Objective:
Output the data that follows exactly, line for line.

Available data:
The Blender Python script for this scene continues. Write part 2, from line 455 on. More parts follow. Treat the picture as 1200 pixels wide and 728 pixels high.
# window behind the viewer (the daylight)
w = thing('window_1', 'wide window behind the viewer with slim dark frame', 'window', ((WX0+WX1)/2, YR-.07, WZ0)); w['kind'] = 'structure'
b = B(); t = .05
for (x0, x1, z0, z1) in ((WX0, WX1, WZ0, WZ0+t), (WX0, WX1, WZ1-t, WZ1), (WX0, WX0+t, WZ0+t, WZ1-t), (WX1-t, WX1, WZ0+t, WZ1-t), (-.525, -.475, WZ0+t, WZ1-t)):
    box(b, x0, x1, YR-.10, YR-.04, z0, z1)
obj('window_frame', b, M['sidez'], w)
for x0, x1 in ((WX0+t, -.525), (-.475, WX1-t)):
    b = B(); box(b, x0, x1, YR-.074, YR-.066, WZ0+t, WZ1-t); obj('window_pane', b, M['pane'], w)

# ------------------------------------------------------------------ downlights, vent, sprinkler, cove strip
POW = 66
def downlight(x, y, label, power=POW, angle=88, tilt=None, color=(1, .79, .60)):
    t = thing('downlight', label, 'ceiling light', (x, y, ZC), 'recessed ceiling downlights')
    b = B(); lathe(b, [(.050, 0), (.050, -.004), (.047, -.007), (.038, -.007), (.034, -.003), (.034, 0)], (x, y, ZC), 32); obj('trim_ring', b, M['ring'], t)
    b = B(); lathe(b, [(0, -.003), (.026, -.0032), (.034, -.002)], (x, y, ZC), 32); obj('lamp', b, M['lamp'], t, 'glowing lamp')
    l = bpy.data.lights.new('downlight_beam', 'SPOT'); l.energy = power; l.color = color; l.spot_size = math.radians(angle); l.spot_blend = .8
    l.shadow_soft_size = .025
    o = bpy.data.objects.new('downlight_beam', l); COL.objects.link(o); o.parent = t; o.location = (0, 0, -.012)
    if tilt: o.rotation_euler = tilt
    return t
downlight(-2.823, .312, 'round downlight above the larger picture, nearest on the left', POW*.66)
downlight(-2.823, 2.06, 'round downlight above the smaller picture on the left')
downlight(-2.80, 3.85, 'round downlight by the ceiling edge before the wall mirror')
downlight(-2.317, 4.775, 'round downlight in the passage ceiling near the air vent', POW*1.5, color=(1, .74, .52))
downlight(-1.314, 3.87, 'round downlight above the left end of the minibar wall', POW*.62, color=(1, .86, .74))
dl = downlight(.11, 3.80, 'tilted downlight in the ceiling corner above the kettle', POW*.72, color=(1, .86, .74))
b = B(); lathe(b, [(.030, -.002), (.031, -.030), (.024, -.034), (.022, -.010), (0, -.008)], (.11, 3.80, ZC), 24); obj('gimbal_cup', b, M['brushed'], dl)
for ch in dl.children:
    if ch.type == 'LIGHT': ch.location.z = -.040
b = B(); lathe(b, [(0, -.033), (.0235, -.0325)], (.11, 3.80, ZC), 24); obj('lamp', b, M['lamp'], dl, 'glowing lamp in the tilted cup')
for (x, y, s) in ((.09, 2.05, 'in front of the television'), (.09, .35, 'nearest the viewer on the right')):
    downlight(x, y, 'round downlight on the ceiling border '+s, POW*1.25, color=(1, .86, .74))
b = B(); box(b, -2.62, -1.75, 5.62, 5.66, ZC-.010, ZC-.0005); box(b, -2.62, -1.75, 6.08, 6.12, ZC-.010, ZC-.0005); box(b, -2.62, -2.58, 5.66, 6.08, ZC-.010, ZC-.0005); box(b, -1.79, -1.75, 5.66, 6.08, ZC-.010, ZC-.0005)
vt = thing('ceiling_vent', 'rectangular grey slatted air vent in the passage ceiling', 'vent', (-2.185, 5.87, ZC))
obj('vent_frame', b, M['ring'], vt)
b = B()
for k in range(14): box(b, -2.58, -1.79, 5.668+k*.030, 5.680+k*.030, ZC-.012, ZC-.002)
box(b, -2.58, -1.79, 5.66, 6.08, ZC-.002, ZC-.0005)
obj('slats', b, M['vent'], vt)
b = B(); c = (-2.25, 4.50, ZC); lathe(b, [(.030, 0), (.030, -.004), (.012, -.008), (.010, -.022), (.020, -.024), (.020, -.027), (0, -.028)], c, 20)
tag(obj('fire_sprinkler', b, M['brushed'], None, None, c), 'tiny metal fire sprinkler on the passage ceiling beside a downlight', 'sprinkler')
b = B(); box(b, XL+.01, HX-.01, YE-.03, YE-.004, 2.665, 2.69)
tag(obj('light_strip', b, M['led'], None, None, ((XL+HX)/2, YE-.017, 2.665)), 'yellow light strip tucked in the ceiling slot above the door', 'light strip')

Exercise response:
The Blender Python script for this scene continues. Write part 2, from line 455 on. More parts follow. Treat the picture as 1200 pixels wide and 728 pixels high.
# window behind the viewer (the daylight)
w = thing('window_1', 'wide window behind the viewer with slim dark frame', 'window', ((WX0+WX1)/2, YR-.07, WZ0)); w['kind'] = 'structure'
b = B(); t = .05
for (x0, x1, z0, z1) in ((WX0, WX1, WZ0, WZ0+t), (WX0, WX1, WZ1-t, WZ1), (WX0, WX0+t, WZ0+t, WZ1-t), (WX1-t, WX1, WZ0+t, WZ1-t), (-.525, -.475, WZ0+t, WZ1-t)):
    box(b, x0, x1, YR-.10, YR-.04, z0, z1)
obj('window_frame', b, M['sidez'], w)
for x0, x1 in ((WX0+t, -.525), (-.475, WX1-t)):
    b = B(); box(b, x0, x1, YR-.074, YR-.066, WZ0+t, WZ1-t); obj('window_pane', b, M['pane'], w)

# ------------------------------------------------------------------ downlights, vent, sprinkler, cove strip
POW = 66
def downlight(x, y, label, power=POW, angle=88, tilt=None, color=(1, .79, .60)):
    t = thing('downlight', label, 'ceiling light', (x, y, ZC), 'recessed ceiling downlights')
    b = B(); lathe(b, [(.050, 0), (.050, -.004), (.047, -.007), (.038, -.007), (.034, -.003), (.034, 0)], (x, y, ZC), 32); obj('trim_ring', b, M['ring'], t)
    b = B(); lathe(b, [(0, -.003), (.026, -.0032), (.034, -.002)], (x, y, ZC), 32); obj('lamp', b, M['lamp'], t, 'glowing lamp')
    l = bpy.data.lights.new('downlight_beam', 'SPOT'); l.energy = power; l.color = color; l.spot_size = math.radians(angle); l.spot_blend = .8
    l.shadow_soft_size = .025
    o = bpy.data.objects.new('downlight_beam', l); COL.objects.link(o); o.parent = t; o.location = (0, 0, -.012)
    if tilt: o.rotation_euler = tilt
    return t
downlight(-2.823, .312, 'round downlight above the larger picture, nearest on the left', POW*.66)
downlight(-2.823, 2.06, 'round downlight above the smaller picture on the left')
downlight(-2.80, 3.85, 'round downlight by the ceiling edge before the wall mirror')
downlight(-2.317, 4.775, 'round downlight in the passage ceiling near the air vent', POW*1.5, color=(1, .74, .52))
downlight(-1.314, 3.87, 'round downlight above the left end of the minibar wall', POW*.62, color=(1, .86, .74))
dl = downlight(.11, 3.80, 'tilted downlight in the ceiling corner above the kettle', POW*.72, color=(1, .86, .74))
b = B(); lathe(b, [(.030, -.002), (.031, -.030), (.024, -.034), (.022, -.010), (0, -.008)], (.11, 3.80, ZC), 24); obj('gimbal_cup', b, M['brushed'], dl)
for ch in dl.children:
    if ch.type == 'LIGHT': ch.location.z = -.040
b = B(); lathe(b, [(0, -.033), (.0235, -.0325)], (.11, 3.80, ZC), 24); obj('lamp', b, M['lamp'], dl, 'glowing lamp in the tilted cup')
for (x, y, s) in ((.09, 2.05, 'in front of the television'), (.09, .35, 'nearest the viewer on the right')):
    downlight(x, y, 'round downlight on the ceiling border '+s, POW*1.25, color=(1, .86, .74))
b = B(); box(b, -2.62, -1.75, 5.62, 5.66, ZC-.010, ZC-.0005); box(b, -2.62, -1.75, 6.08, 6.12, ZC-.010, ZC-.0005); box(b, -2.62, -2.58, 5.66, 6.08, ZC-.010, ZC-.0005); box(b, -1.79, -1.75, 5.66, 6.08, ZC-.010, ZC-.0005)
vt = thing('ceiling_vent', 'rectangular grey slatted air vent in the passage ceiling', 'vent', (-2.185, 5.87, ZC))
obj('vent_frame', b, M['ring'], vt)
b = B()
for k in range(14): box(b, -2.58, -1.79, 5.668+k*.030, 5.680+k*.030, ZC-.012, ZC-.002)
box(b, -2.58, -1.79, 5.66, 6.08, ZC-.002, ZC-.0005)
obj('slats', b, M['vent'], vt)
b = B(); c = (-2.25, 4.50, ZC); lathe(b, [(.030, 0), (.030, -.004), (.012, -.008), (.010, -.022), (.020, -.024), (.020, -.027), (0, -.028)], c, 20)
tag(obj('fire_sprinkler', b, M['brushed'], None, None, c), 'tiny metal fire sprinkler on the passage ceiling beside a downlight', 'sprinkler')
b = B(); box(b, XL+.01, HX-.01, YE-.03, YE-.004, 2.665, 2.69)
tag(obj('light_strip', b, M['led'], None, None, ((XL+HX)/2, YE-.017, 2.665)), 'yellow light strip tucked in the ceiling slot above the door', 'light strip')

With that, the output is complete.